**Given information**
────

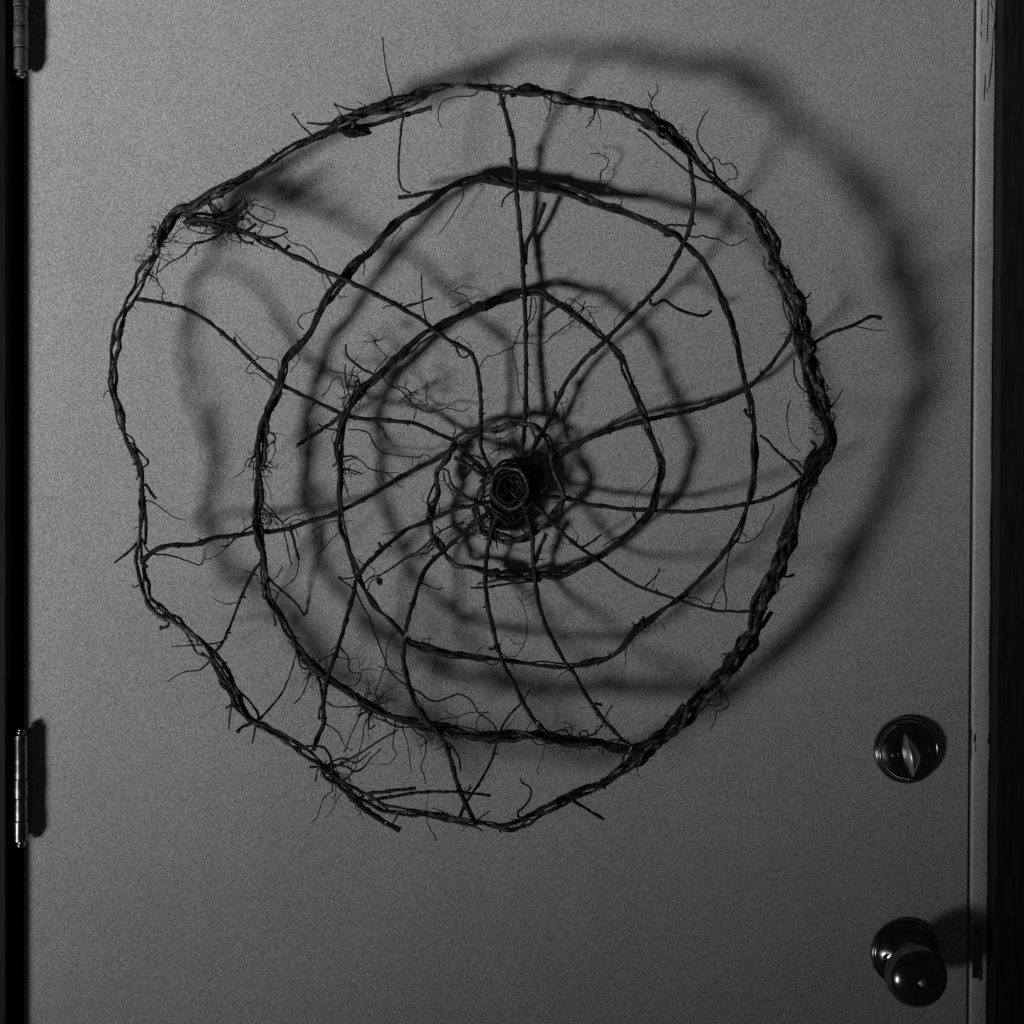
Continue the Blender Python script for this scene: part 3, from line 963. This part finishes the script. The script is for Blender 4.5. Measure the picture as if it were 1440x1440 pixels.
TW[(400, 620, 4)] = """
.6 .7|545,525 600,518 668,514
1.8 2|528,568 552,610
2 2|508,632 548,606
.8 .6|395,655 440,690 490,710 510,740 490,775
1 1.5|470,830 490,790 560,745 640,690 690,650 740,630 790,590 845,535 880,510 940,480 1010,460
1 .9|440,812 480,772 540,752 610,712 660,680
.9 .7|575,735 650,680 720,650 800,630 860,590
1 .8|790,600 830,580 862,592
.8 .7|745,632 800,630 830,600
1 .9|770,795 820,820 860,835 892,828
1.4 1.2|302,770 350,775 395,765
1.2 1.3|306,774 370,815 392,845
1.3 1.2|395,820 430,910 480,1000 510,1090 550,1190 580,1270 620,1325 685,1375
.7 .9|600,1110 575,1160 570,1240 545,1320 505,1430
.8 1|530,1270 620,1300 690,1335
.7 .6|850,1185 850,1260 830,1305
.6 .5|780,1115 845,1115
.6 .5|818,1095 815,1150
.8 .6|735,1125 800,1150 870,1168
.6 .6|1080,1195 1120,1155 1180,1170 1212,1205
2.2 1.8|1150,1168 1168,1172
.9 .8|1120,1235 1170,1260 1212,1240
.7 .6|1225,1195 1250,1215 1300,1210 1340,1160 1365,1080 1360,990 1340,920 1310,870
.6 .4|1342,915 1350,895 1380,870
.5 .4|1340,920 1380,920
.6 .4|1335,905 1340,850 1370,845
.6 .4|1360,1105 1340,1140 1290,1135 1260,1100 1230,1110 1212,1150
1.6 1.8|1050,825 1130,825 1250,805 1350,795 1440,785
.8 .6|1270,1245 1300,1290
1.7 1.6|880,155 920,170 940,240 990,290 1070,335
1.1 .9|895,170 910,240 980,300 1075,345
.9 .7|920,230 950,310 985,365
1.7 1.5|850,230 810,320 815,400 832,440
.8 .6|870,350 872,400
.5 .4|770,290 782,342
1.8 1.6|990,230 1045,168
1 .8|850,480 880,510 848,560
1.2 .8|845,545 825,580 800,610
"""
TW[(650, 620, 4)] = """
.7 .9|620,475 630,510 650,520 642,575
1.4 1.7|782,525 740,560 678,598
1 1.4|1108,715 1100,750 1060,790 1015,832
.6 .7|1145,725 1098,750
.6 .5|480,600 540,575 620,585
1.8 2.2|412,655 440,590 468,545
.7 .6|415,682 440,665 475,665
.8 .7|240,645 290,680 385,688
.8 .7|958,365 972,440
.8 .7|948,390 990,470
1 .8|440,355 410,395
2.4 2.8|1022,988 1000,1030 965,1065
1 1|958,1018 980,1060
.9 .6|925,1140 920,1200 918,1275
.7 .5|1125,1035 1145,1072
.7 .5|1075,1005 1090,1042
.7 .5|625,1288 575,1300 530,1340
"""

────

**The task**
Repeat the full listing above exactly, with no pictures in the copy.

**Answer in full**
Continue the Blender Python script for this scene: part 3, from line 963. This part finishes the script. The script is for Blender 4.5. Measure the picture as if it were 1440x1440 pixels.
TW[(400, 620, 4)] = """
.6 .7|545,525 600,518 668,514
1.8 2|528,568 552,610
2 2|508,632 548,606
.8 .6|395,655 440,690 490,710 510,740 490,775
1 1.5|470,830 490,790 560,745 640,690 690,650 740,630 790,590 845,535 880,510 940,480 1010,460
1 .9|440,812 480,772 540,752 610,712 660,680
.9 .7|575,735 650,680 720,650 800,630 860,590
1 .8|790,600 830,580 862,592
.8 .7|745,632 800,630 830,600
1 .9|770,795 820,820 860,835 892,828
1.4 1.2|302,770 350,775 395,765
1.2 1.3|306,774 370,815 392,845
1.3 1.2|395,820 430,910 480,1000 510,1090 550,1190 580,1270 620,1325 685,1375
.7 .9|600,1110 575,1160 570,1240 545,1320 505,1430
.8 1|530,1270 620,1300 690,1335
.7 .6|850,1185 850,1260 830,1305
.6 .5|780,1115 845,1115
.6 .5|818,1095 815,1150
.8 .6|735,1125 800,1150 870,1168
.6 .6|1080,1195 1120,1155 1180,1170 1212,1205
2.2 1.8|1150,1168 1168,1172
.9 .8|1120,1235 1170,1260 1212,1240
.7 .6|1225,1195 1250,1215 1300,1210 1340,1160 1365,1080 1360,990 1340,920 1310,870
.6 .4|1342,915 1350,895 1380,870
.5 .4|1340,920 1380,920
.6 .4|1335,905 1340,850 1370,845
.6 .4|1360,1105 1340,1140 1290,1135 1260,1100 1230,1110 1212,1150
1.6 1.8|1050,825 1130,825 1250,805 1350,795 1440,785
.8 .6|1270,1245 1300,1290
1.7 1.6|880,155 920,170 940,240 990,290 1070,335
1.1 .9|895,170 910,240 980,300 1075,345
.9 .7|920,230 950,310 985,365
1.7 1.5|850,230 810,320 815,400 832,440
.8 .6|870,350 872,400
.5 .4|770,290 782,342
1.8 1.6|990,230 1045,168
1 .8|850,480 880,510 848,560
1.2 .8|845,545 825,580 800,610
"""
TW[(650, 620, 4)] = """
.7 .9|620,475 630,510 650,520 642,575
1.4 1.7|782,525 740,560 678,598
1 1.4|1108,715 1100,750 1060,790 1015,832
.6 .7|1145,725 1098,750
.6 .5|480,600 540,575 620,585
1.8 2.2|412,655 440,590 468,545
.7 .6|415,682 440,665 475,665
.8 .7|240,645 290,680 385,688
.8 .7|958,365 972,440
.8 .7|948,390 990,470
1 .8|440,355 410,395
2.4 2.8|1022,988 1000,1030 965,1065
1 1|958,1018 980,1060
.9 .6|925,1140 920,1200 918,1275
.7 .5|1125,1035 1145,1072
.7 .5|1075,1005 1090,1042
.7 .5|625,1288 575,1300 530,1340
"""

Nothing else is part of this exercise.